I weighed and measured myself this morning (check the progress photos). The chart does not make for the most exciting reading. I think I expected better results, as I feel like I have done more. Welcome to reality. This is what is known as being congruent. Your thought has to be in line with your actions. Once I stopped thinking the results should have been better, and I faced up to what I have been doing this whole time; “The truth shall set you free”. Up until quite recently, I have not been eating properly, and have been eating too much. This last week I have been spot on and I know it. Maybe I wanted too much too soon and thought that last week should cancel out the rest of the time when I have only been close on occasions.
I have, if you think about it come from 90.1kgs (199lbs or 14.2st.) of fat and almost no muscle to 85.1kgs (187.6lbs or13.4st) of a lot less fat and a lot more muscle. That is a 5kg reduction. I think the most amazing reduction is the waist size. 39.5” to 33.25”. that is a reduction of 6.25”. Everything else on the chart is going in the right direction.

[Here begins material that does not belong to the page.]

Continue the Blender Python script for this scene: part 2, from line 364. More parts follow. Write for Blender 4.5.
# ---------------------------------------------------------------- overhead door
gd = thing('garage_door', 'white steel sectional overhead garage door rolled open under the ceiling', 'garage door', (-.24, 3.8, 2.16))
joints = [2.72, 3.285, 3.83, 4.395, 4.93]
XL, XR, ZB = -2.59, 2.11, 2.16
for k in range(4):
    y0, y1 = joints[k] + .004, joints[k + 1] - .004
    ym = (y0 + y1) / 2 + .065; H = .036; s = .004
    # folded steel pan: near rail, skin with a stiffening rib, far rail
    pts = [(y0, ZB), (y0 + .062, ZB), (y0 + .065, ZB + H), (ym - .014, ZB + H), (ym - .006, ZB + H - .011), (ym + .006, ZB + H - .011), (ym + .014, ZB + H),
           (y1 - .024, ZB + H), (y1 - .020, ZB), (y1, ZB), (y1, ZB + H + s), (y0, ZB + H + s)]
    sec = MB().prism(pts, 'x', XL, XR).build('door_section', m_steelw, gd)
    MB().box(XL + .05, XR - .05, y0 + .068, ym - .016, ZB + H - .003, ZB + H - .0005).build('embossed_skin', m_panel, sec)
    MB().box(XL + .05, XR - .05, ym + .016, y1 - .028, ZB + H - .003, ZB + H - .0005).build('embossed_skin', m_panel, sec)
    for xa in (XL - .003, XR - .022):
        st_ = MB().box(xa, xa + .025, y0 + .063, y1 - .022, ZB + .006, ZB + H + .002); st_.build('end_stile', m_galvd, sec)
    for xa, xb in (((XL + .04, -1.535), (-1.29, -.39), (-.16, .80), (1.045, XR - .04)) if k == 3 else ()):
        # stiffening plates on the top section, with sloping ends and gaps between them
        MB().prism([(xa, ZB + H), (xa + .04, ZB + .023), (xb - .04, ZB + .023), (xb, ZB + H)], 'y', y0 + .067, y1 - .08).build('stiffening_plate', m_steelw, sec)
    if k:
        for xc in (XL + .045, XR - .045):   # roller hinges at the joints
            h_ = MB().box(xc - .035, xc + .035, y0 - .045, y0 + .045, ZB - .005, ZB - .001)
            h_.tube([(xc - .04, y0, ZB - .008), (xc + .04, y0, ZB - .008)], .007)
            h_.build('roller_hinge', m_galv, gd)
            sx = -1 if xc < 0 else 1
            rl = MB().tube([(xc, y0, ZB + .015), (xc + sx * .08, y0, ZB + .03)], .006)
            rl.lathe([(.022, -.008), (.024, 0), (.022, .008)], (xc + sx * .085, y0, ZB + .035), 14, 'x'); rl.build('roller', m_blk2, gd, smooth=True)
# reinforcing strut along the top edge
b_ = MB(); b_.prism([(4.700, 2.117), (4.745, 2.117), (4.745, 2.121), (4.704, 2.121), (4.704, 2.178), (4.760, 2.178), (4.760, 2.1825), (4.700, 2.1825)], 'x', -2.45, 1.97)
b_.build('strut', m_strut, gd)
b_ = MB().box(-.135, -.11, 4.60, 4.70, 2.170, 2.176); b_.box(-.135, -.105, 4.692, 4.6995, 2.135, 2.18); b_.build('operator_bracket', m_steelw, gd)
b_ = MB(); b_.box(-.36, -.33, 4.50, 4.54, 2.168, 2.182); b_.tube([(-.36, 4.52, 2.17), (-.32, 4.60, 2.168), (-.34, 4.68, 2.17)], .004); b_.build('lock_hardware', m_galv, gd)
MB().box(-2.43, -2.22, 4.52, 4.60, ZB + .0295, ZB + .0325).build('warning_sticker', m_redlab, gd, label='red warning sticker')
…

Overall I am actually delighted with my results and how I am looking. A quick head transplant and you would think you are looking at a fit 30 year old, not some old boy who turns 57 this month.
I have decided I have another 33 years of quality life. My grandfather died at 92 and I do believe I will make 90.

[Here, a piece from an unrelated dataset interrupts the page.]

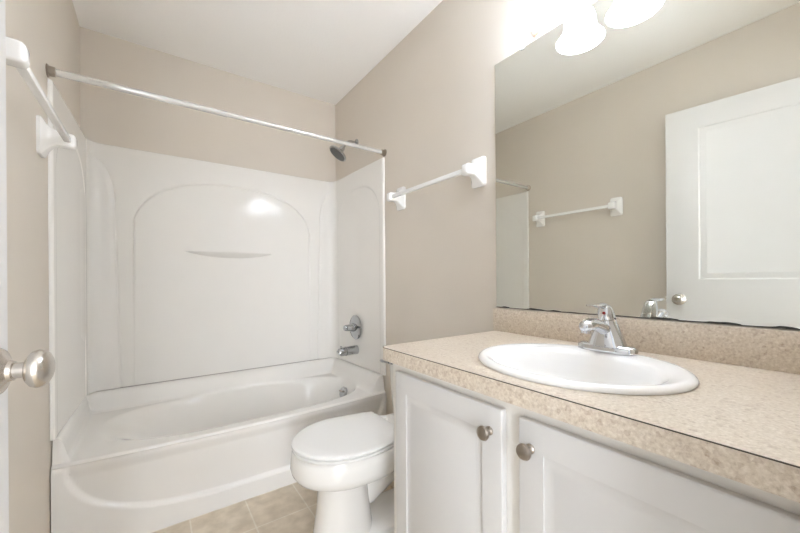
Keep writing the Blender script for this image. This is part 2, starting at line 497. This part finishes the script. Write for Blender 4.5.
# ------------------------------------------------------------------ tub valve, spout, shower head, rod
va = thing('tub_valve', 'chrome single lever bath valve with round plate on the shower end wall', 'valve', (1.486, 2.198, 0.745))
bm = bmesh.new(); lathe(bm, (1.497, 2.198, 0.745), (-1, 0, 0), [(0, 0.086), (0.005, 0.086), (0.012, 0.078), (0.018, 0.045), (0.020, 0.032)], 48)
obj('escutcheon', bm, M_CHROMED, va)
bm = bmesh.new(); lathe(bm, (1.478, 2.198, 0.745), (-1, 0, 0), [(0, 0.03), (0.02, 0.028), (0.035, 0.024), (0.06, 0.022), (0.072, 0.018), (0.076, 0.008)], 28)
hd = obj('valve_handle', bm, M_CHROMED, va)
bm = bmesh.new(); tube(bm, [(1.43, 2.198, 0.745), (1.425, 2.165, 0.748), (1.42, 2.12, 0.752), (1.418, 2.098, 0.752)], [0.015, 0.012, 0.009, 0.006], 12)
sub('lever', bm, M_CHROMED, hd, va)
sp = thing('tub_spout', 'chrome tub spout with diverter knob below the bath valve', 'spout', (1.489, 2.186, 0.585))
bm = bmesh.new(); tube(bm, [(1.497, 2.186, 0.588), (1.485, 2.186, 0.588), (1.44, 2.186, 0.588), (1.390, 2.186, 0.586), (1.365, 2.186, 0.582), (1.355, 2.186, 0.574)], [0.032, 0.032, 0.031, 0.030, 0.028, 0.022], 20)
obj('spout_body', bm, M_CHROMED, sp)
bm = bmesh.new(); lathe(bm, (1.374, 2.186, 0.606), (0, 0, 1), [(0, 0.004), (0.012, 0.004), (0.013, 0.008), (0.018, 0.008), (0.020, 0.004)], 14)
obj('diverter_knob', bm, M_CHROMED, sp)
bm = bmesh.new(); lathe(bm, (1.410, 2.186, 0.5865), (-1, 0, 0), [(0, 0.0314), (0.003, 0.0314)], 24)
obj('joint_ring', bm, M_DARK, sp)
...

The key is QUALITY LIFE and that is only obtainable if you eat right and keep in shape. The big question you need to ask yourself is what value you place on yourself. You cannot tell me an out of shape person, who goes through pain every day because of over-stressed joints feels great. When I was over weight I started losing self-esteem. I devalued myself because in a silly way I did feel a bit inferior to others, even people my own size. I actually felt like I was failing. This might sound stupid from someone who teaches motivation and how to be your best, but those are the facts. I decided I am sick of the excuses and must NOW take responsibility for who I am and what I look like. I decided to stop hiding behind anything and everything I could find to justify the condition I was in.
Quite honestly, with all the excuses, I realised I was not exactly making more money or having a better quality of life by not having time to train. I know my pride would never allow me to bow down and crawl in front of other people regardless of my circumstances, however I was, without realising it, crawling on all fours in front of others mentally. Always making excuses and making claims that I was going to start getting into shape soon.
Well, in less than a 100 days the before and after photos prove it can be done. I feel FANTASTIC and my life has now got real value.